Extract only the lines running from the top of the entries to the line that holds "return front | left | leftb". Include that line and omit the pictures.
* BEGIN AVAILABLE DATA *
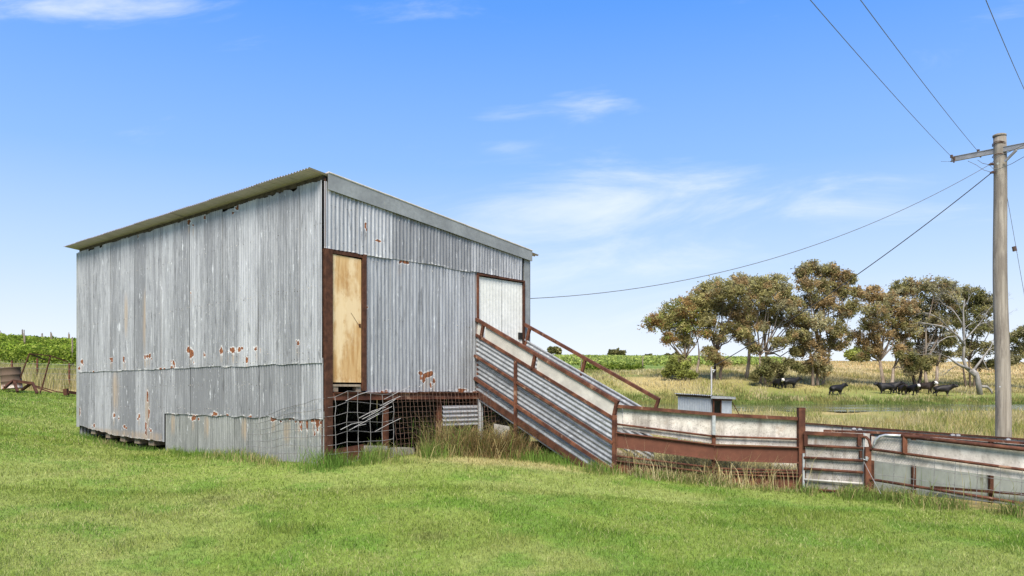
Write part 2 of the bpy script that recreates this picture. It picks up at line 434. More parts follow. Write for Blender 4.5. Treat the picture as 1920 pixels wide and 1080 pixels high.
def _pole():
    t = NT('pole_wood'); co = t.coord((1, 1, .04)); cb = t.coord((1, 1, .3))
    a = t.noise(co, 14, 7, .7); b = t.noise(cb, 2.5, 6, .65)
    c = t.mix(t.rng(a, .3, .7), (.17, .15, .122), (.33, .30, .25))
    c = t.mix(t.rng(b, .46, .62, 0, .7), c, (.145, .125, .105))
    c = t.mix(t.rng(a, .62, .70, 0, .8), c, (.07, .058, .048))
    k = t.noise(t.coord((1, 1, .02)), 26, 5, .75); c = t.mix(t.rng(k, .60, .68, 0, .8), c, (.06, .05, .042))
    t.bsdf(c, .9, 0, .15, a, .5, .015); return t.m
M['polewood'] = _pole()
# ================================================================== GROUND
def fence_boundary(x):
    """distance Y of the shed-ramp-fence line seen from the camera, lawn lies in front of it"""
    return np.interp(x, [-9.97, -2.862, -0.67, 0.35, 1.62, 4.47, 5.26, 6.75, 9.5, 30], [18.2, 12.0, 14.4, 13.7, 12.5, 12.2, 11.7, 10.4, 8.0, -10])
def shed_ab(x, y):
    dx = x - SC.x; dy = y - SC.y
    return dx * VV_.x + dy * VV_.y, dx * UV_.x + dy * UV_.y
def in_lawn(x, y):
    a, b = shed_ab(x, y)
    front = (y < fence_boundary(x)) & (x > -2.9)
    left = (x <= -2.9) & (a < 0.02) & (y < 29.5 + 1.5 * vnoise(x * .3, y * .3, 5))
    leftb = (x <= -2.9) & (b > 9.5) & (y < 29)
    return front | left | leftb

def lawn_colour(x, y):
    n1 = fbm(x * .55, y * .55, 11, 4); n2 = fbm(x * 1.9, y * 1.9, 12, 3); n3 = fbm(x * .16, y * .16, 14, 2)
    green = np.array([.200, .275, .050]); lush = np.array([.120, .238, .030]); straw = np.array([.42, .42, .16])
    c = green[None] * np.ones((len(x), 1))
    k = sstep(.44, .66, n1)[:, None]; c = c * (1 - k) + straw * k * .28 + c * k * .72
    k = sstep(.50, .70, n2)[:, None] * .7; c = c * (1 - k) + lush * k
    k = sstep(.45, .7, n3)[:, None] * .25; c = c * (1 - k) + np.array([.30, .35, .10]) * k
    for sx, sy_, sr in ((-3.72, 9.95, .20), (-.85, 8.2, .16)):
        k = np.clip(1.2 * np.exp(-((x - sx) / sr) ** 2 - ((y - sy_) / (sr * .9)) ** 2), 0, .55)[:, None]; c = c * (1 - k) + np.array([.12, .13, .04]) * k
    # bare worn mound in front of the dry weeds
    m = np.exp(-(((x + .05) / 1.3) ** 2 + ((y - 12.6) / .55) ** 2))[:, None]; m = np.clip(m * 1.1, 0, .8)
    c = c * (1 - m) + np.array([.46, .38, .18]) * m
    return c

def field_colour(x, y):
    px = 960 + F * x / np.maximum(y, 5)
    n1 = fbm(x * .25, y * .12, 21, 4); n2 = fbm(x * .06, y * .03, 22, 4)
    straw = np.array([.45, .34, .14]); olive = np.array([.25, .235, .07]); green = np.array([.13, .21, .04])
    k = sstep(.35, .62, n1)[:, None]; c = olive * (1 - k) + straw * k
    k = sstep(.45, .65, n2)[:, None] * .6; c = c * (1 - k) + olive * k
    # far green hill on the left of the gum trees, golden on the right
    k = (sstep(1330, 1230, px) * sstep(98, 120, y) * (px > 700))[:, None]; c = c * (1 - k) + np.array([.17, .25, .06]) * k
    k = ((px > 1480) * sstep(105, 130, y) * sstep(1450, 1560, px))[:, None]; c = c * (1 - k) + np.array([.56, .40, .19]) * k
    k = (sstep(225, 250, y) * (px > 1250))[:, None]; c = c * (1 - k) + np.array([.18, .27, .07]) * k
    # rushes and wet grass round the pond
    k = (sstep(78, 83, y) * sstep(93, 87, y) * (px > 1000))[:, None] * .85; c = c * (1 - k) + np.array([.10, .17, .03]) * k
    k = (sstep(87, 90, y) * sstep(100, 93, y) * sstep(1480, 1560, px))[:, None] * .6; c = c * (1 - k) + np.array([.19, .24, .06]) * k
    # left strip of dry grass under the vineyard
    k = (sstep(29, 32, y) * sstep(52, 46, y) * (px < 400))[:, None]; c = c * (1 - k) + np.array([.40, .33, .14]) * k
    k = (sstep(46, 52, y) * (px < 700))[:, None]; c = c * (1 - k) + np.array([.16, .22, .05]) * k
    return c

def ground_mat():
    t = NT('ground_cover'); c = t.attr('Col', True); co = t.coord((1, 1, 1))
    n = t.noise(co, 9, 6, .7); n2 = t.noise(co, 1.1, 5, .65)
    c = t.mix(t.rng(n, .35, .65, 0, .5), c, (.09, .10, .03))
    c = t.mix(t.rng(n2, .5, .75, 0, .3), c, (.30, .24, .11))
    t.bsdf(c, .95, 0, .1, n, .6, .05); return t.m
M['ground'] = ground_mat()
ys = np.concatenate([np.linspace(-25, 3.5, 12), np.geomspace(4.2, 40, 190), np.geomspace(40.6, 3000, 170)])
ss = np.concatenate([np.linspace(-3, -1.0, 14, endpoint=False), np.linspace(-1.0, 1.0, 261), np.linspace(1.0, 3, 15)[1:]])
YY, SS = np.meshgrid(ys, ss, indexing='ij')
XX = SS * (np.abs(YY) * 1.0 + 4)
ZZ = gz(XX, YY)
gx, gy = XX.ravel(), YY.ravel()
lawn = in_lawn(gx, gy)
gc = np.where(lawn[:, None], lawn_colour(gx, gy), field_colour(gx, gy))
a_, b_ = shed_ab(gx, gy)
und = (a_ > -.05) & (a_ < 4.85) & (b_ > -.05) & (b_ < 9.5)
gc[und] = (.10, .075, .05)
nr, nc = YY.shape
idx = np.arange(nr * nc).reshape(nr, nc)
quads = np.stack([idx[:-1, :-1], idx[:-1, 1:], idx[1:, 1:], idx[1:, :-1]], -1).reshape(-1, 4)
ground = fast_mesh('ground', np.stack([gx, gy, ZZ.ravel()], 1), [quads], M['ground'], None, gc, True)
tag(ground, 'rolling paddock ground with lawn in front and dry hills behind', 'ground', kind='structure')

def water_mat():
    t = NT('pond_water'); n = t.noise(t.coord((.6, 2.2, 1)), 2.0, 5, .6); msk = t.rng(t.noise(t.coord((.10, .22, 1)), 1.0, 3, .5), .47, .56)
    t.bsdf((.085, .09, .055), .08, 0, .5, t.math('MULTIPLY', n, t.math('ADD', t.math('MULTIPLY', msk, 1.0), .08)), .30, .06); return t.m
mb = MB(); mb.add([(7, 52.5, EYE-1.30), (110, 52.5, EYE-1.30), (110, 88, EYE-1.30), (7, 88, EYE-1.30)], [(0,1,2,3)])
pond = mb.build('pond_water', water_mat())
tag(pond, 'shallow farm dam of still water below the gum trees', 'pond', kind='structure')

# ================================================================== SHED
ROOF_Z0, ROOF_S = 3.30, 0.111           # roof height at the long wall, fall per metre along the door wall
DL, LL = 4.83, 9.45                     # door wall and long wall lengths
def roofz(a): return ROOF_Z0 - ROOF_S * a
shed = thing('corrugated_shed', 'tall skillion-roofed shed of weathered corrugated iron with a plywood door and ramp opening', 'shed',
             S(0, 0, -1.1), SHED_ROT)

PITCH, AMP = .076, .009
def sheet(name, P, a0, a1, z0, z1, mat, off, parent, rusts=(), stains=(), tone=0.0, ragtop=0.0, ragbot=0.0, step=.045, axis='z', seed=0, per=7, pitch=PITCH, amp=AMP, dents=.004):
    """P(a, z, o): world point on the wall, o = distance proud of it. z0/z1 may be functions of a. Corrugations run along z."""
    f0 = z0 if callable(z0) else (lambda a: z0)
    f1 = z1 if callable(z1) else (lambda a: z1)
    na = max(8, int(round((a1 - a0) / pitch * per)))
    h = max(f1(a0) - f0(a0), f1(a1) - f0(a1))
    nz = max(2, int(round(h / step)))
    mb = MB(); rust = []; st = []
    aa = np.linspace(a0, a1, na + 1)
    rt = ragtop * (np.maximum(0, fbm(aa * 4.0 + seed * 3.1, aa * 0 + seed, 31, 3) - .45) * 3)
    rb = ragbot * (fbm(aa * 5.0 + seed * 1.7, aa * 0 + seed, 32, 3) - .5) * 2
    tt = np.linspace(0, 1, nz + 1)
    for j, t in enumerate(tt):
        for i, a in enumerate(aa):
            lo = f0(a) + rb[i]; hi = f1(a) - rt[i]
            z = lo + (hi - lo) * t
            o = off + amp * math.sin(2 * math.pi * a / pitch)
            mb.v.append((a, z, o))
    arr = np.array(mb.v)
    d = (fbm(arr[:, 0] * 1.3 + seed, arr[:, 1] * .9, 40, 2) - .5) * 2 * dents
    arr[:, 2] += d
    r = np.zeros(len(arr)); s_ = np.zeros(len(arr))
    for (ra, rz_, rr, rh) in rusts:
        r = np.maximum(r, 1.05 * np.exp(-(((arr[:, 0] - ra) / rr) ** 2 + ((arr[:, 1] - rz_) / rh) ** 2)))
    for (ra, rz_, rr, rh) in stains:
        s_ = np.maximum(s_, np.exp(-np.abs((arr[:, 0] - ra) / rr) ** 4 - ((arr[:, 1] - rz_) / rh) ** 2))
    mb.v = [tuple(P(*p)) for p in arr]
    if rusts or ragbot: r = np.maximum(r, .25 * np.repeat(np.exp(-((tt * h) / .05) ** 2), len(aa)))
    for k, (ra, rz_, rr, rh) in enumerate(rusts):
        if k % 2 == 0: s_ = np.maximum(s_, .8 * np.exp(-((arr[:, 0] - ra) / (rr * .7)) ** 2 - ((arr[:, 1] - rz_ + .13) / .13) ** 2))
    n1 = na + 1
    mb.f = [(j*n1+i, j*n1+i+1, (j+1)*n1+i+1, (j+1)*n1+i) for j in range(nz) for i in range(na)]
    return mb.build(name, mat, parent, True, {'rust': r, 'stain': s_, 'tone': np.full(len(arr), tone)})
PL = lambda a, z, o: S(-o, a, z)          # long wall, outward towards the camera's left
PD = lambda a, z, o: S(a, -o, z)          # door wall
def zpx(px, py, P0, D):                   # not used for placement beyond the walls
    return None
def LW(px, py):                           # photo pixel on the long wall -> (u, z)
    u = u_of(px); Y = 12 + .6586 * u; return u, -(py - 735) / F * Y
def DW(px, py):
    v = v_of(px); Y = 12 + .7525 * v; return v, -(py - 735) / F * Y
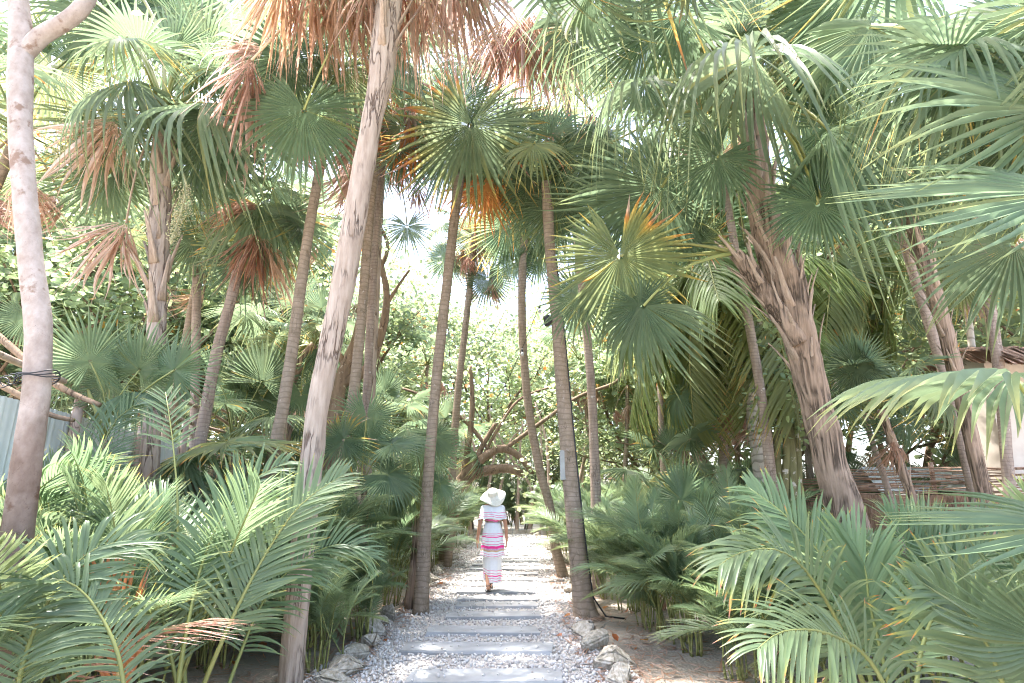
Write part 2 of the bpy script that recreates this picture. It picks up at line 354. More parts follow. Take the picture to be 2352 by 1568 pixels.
AR = [feather_mesh('feather_frond', 200 + i, arc(1., (.55, .35, .75, .2, .5, .65)[i], (.55, .6, .45, .55, .85, .3)[i]), n=(46, 40, 48, 42, 46, 40)[i], ll=(.25, .28, .24, .26, .25, .27)[i], lw=(.0056, .0066, .0052, .006, .0055, .0063)[i],
       vee=(30, 15, 38, 5, 25, 35)[i], droop=(.3, .5, .2, .55, .4, .25)[i], age=(0, .02, 0, .05, 0, .03)[i], tip=.3, rr=.0085, bare=(.22, .28, .3, .2, .25, .3)[i]) for i in range(6)]
ARF = [feather_mesh('fine_feather_frond', 260 + i, arc(1., (.6, .4, .8, .5)[i], (.5, .65, .45, .9)[i]), n=(54, 50, 58, 52)[i], ll=(.20, .23, .19, .21)[i], lw=(.0042, .0048, .004, .0044)[i],
       vee=(32, 18, 40, 22)[i], droop=(.3, .5, .25, .4)[i], age=(0, .02, 0, .06)[i], tip=.25, rr=.0075, bare=(.24, .3, .32, .28)[i]) for i in range(4)]
AR_DEAD = feather_mesh('dead_feather_frond', 230, arc(1., .3, .9), n=34, ll=.24, lw=.006, vee=0, droop=.7, age=.85, tip=.1, ragged=.2)
CO = [feather_mesh('coconut_frond', 240 + i, arc(1., (.5, .25, .1)[i], (.75, .9, 1.0)[i], 8), n=60, ll=.24, lw=.009, fwd=(75, 40), vee=(10, -10, -25)[i], droop=.9, age=(.0, .12, .24)[i], tip=.25, rr=.011, bare=.15) for i in range(3)]

# ------------------------------------------------------------------ placing leaves
def basis(axis, normal, sc, o):
    y = axis.normalized(); z = (normal - y * normal.dot(y)); z = z.normalized() if z.length > 1e-3 else y.orthogonal().normalized(); x = y.cross(z)
    return Matrix(((x.x * sc, y.x * sc, z.x * sc, o.x), (x.y * sc, y.y * sc, z.y * sc, o.y), (x.z * sc, y.z * sc, z.z * sc, o.z), (0, 0, 0, 1)))
PET = {}
def petiole_mesh(kind):
    if kind not in PET:
        g = Geo(); g.tube([Vector((0, t, .09 * math.sin(math.pi * t))) for t in (0, .2, .4, .6, .8, 1)], [.022, .014, .011, .010, .009, .011], 6, {'dead': .9, 'pale': 1.}.get(kind, .15))
        PET[kind] = g.out('petiole', M_STEM)
    return PET[kind]
def leaf(root, C, px, py, d, ax, Rpx, tilt=20, kind='open', dep=0., var=None, stalk=True, roll=0):
    """one fan leaf: hub at the photo point, axis along (ax) in the picture, seen tilted"""
    H = P(px, py, d); s = Rpx * depth_of(H) / F_PX; view = (H - CAM).normalized()
    A = (RIGHT * ax[0] + UP * -ax[1]).normalized() + view * dep
    n = -view * math.cos(R(tilt)) + Vector((0, 0, 1)) * math.sin(R(tilt))
    if roll: n = Matrix.Rotation(R(roll), 3, A.normalized()) @ n
    lst = BL[kind]; me = lst[(var if var is not None else rnd.randrange(len(lst))) % len(lst)]
    M = basis(A, n, s, H - root.location)
    o = link('dead_frond' if kind in ('dead', 'pale') else 'frond', me, root, M)
    if kind in ('dead', 'pale'): o['label'] = 'dead dry brown hanging frond'
    elif kind == 'orange': o['label'] = 'bright orange dying frond'
    elif kind in ('tipped', 'ytip'): o['label'] = 'green frond with orange tips'
    if stalk and C is not None:
        L = (H - C).length; up = Vector((0, 0, 1))
        Mp = basis(H - C, up, L, C - root.location)
        th = min(1., .9 / max(L, .2))
        Mp = Mp @ Matrix.Diagonal((th, 1, 1, 1))
        link('petiole', petiole_mesh(kind if kind in ('dead', 'pale') else 'green'), o, M.inverted() @ Mp)
    return o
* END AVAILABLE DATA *
▶ [ANSWER TO THE EXERCISE]:
Write part 2 of the bpy script that recreates this picture. It picks up at line 434. More parts follow. Write for Blender 4.5. Treat the picture as 1920 pixels wide and 1080 pixels high.
def _pole():
    t = NT('pole_wood'); co = t.coord((1, 1, .04)); cb = t.coord((1, 1, .3))
    a = t.noise(co, 14, 7, .7); b = t.noise(cb, 2.5, 6, .65)
    c = t.mix(t.rng(a, .3, .7), (.17, .15, .122), (.33, .30, .25))
    c = t.mix(t.rng(b, .46, .62, 0, .7), c, (.145, .125, .105))
    c = t.mix(t.rng(a, .62, .70, 0, .8), c, (.07, .058, .048))
    k = t.noise(t.coord((1, 1, .02)), 26, 5, .75); c = t.mix(t.rng(k, .60, .68, 0, .8), c, (.06, .05, .042))
    t.bsdf(c, .9, 0, .15, a, .5, .015); return t.m
M['polewood'] = _pole()
# ================================================================== GROUND
def fence_boundary(x):
    """distance Y of the shed-ramp-fence line seen from the camera, lawn lies in front of it"""
    return np.interp(x, [-9.97, -2.862, -0.67, 0.35, 1.62, 4.47, 5.26, 6.75, 9.5, 30], [18.2, 12.0, 14.4, 13.7, 12.5, 12.2, 11.7, 10.4, 8.0, -10])
def shed_ab(x, y):
    dx = x - SC.x; dy = y - SC.y
    return dx * VV_.x + dy * VV_.y, dx * UV_.x + dy * UV_.y
def in_lawn(x, y):
    a, b = shed_ab(x, y)
    front = (y < fence_boundary(x)) & (x > -2.9)
    left = (x <= -2.9) & (a < 0.02) & (y < 29.5 + 1.5 * vnoise(x * .3, y * .3, 5))
    leftb = (x <= -2.9) & (b > 9.5) & (y < 29)
    return front | left | leftb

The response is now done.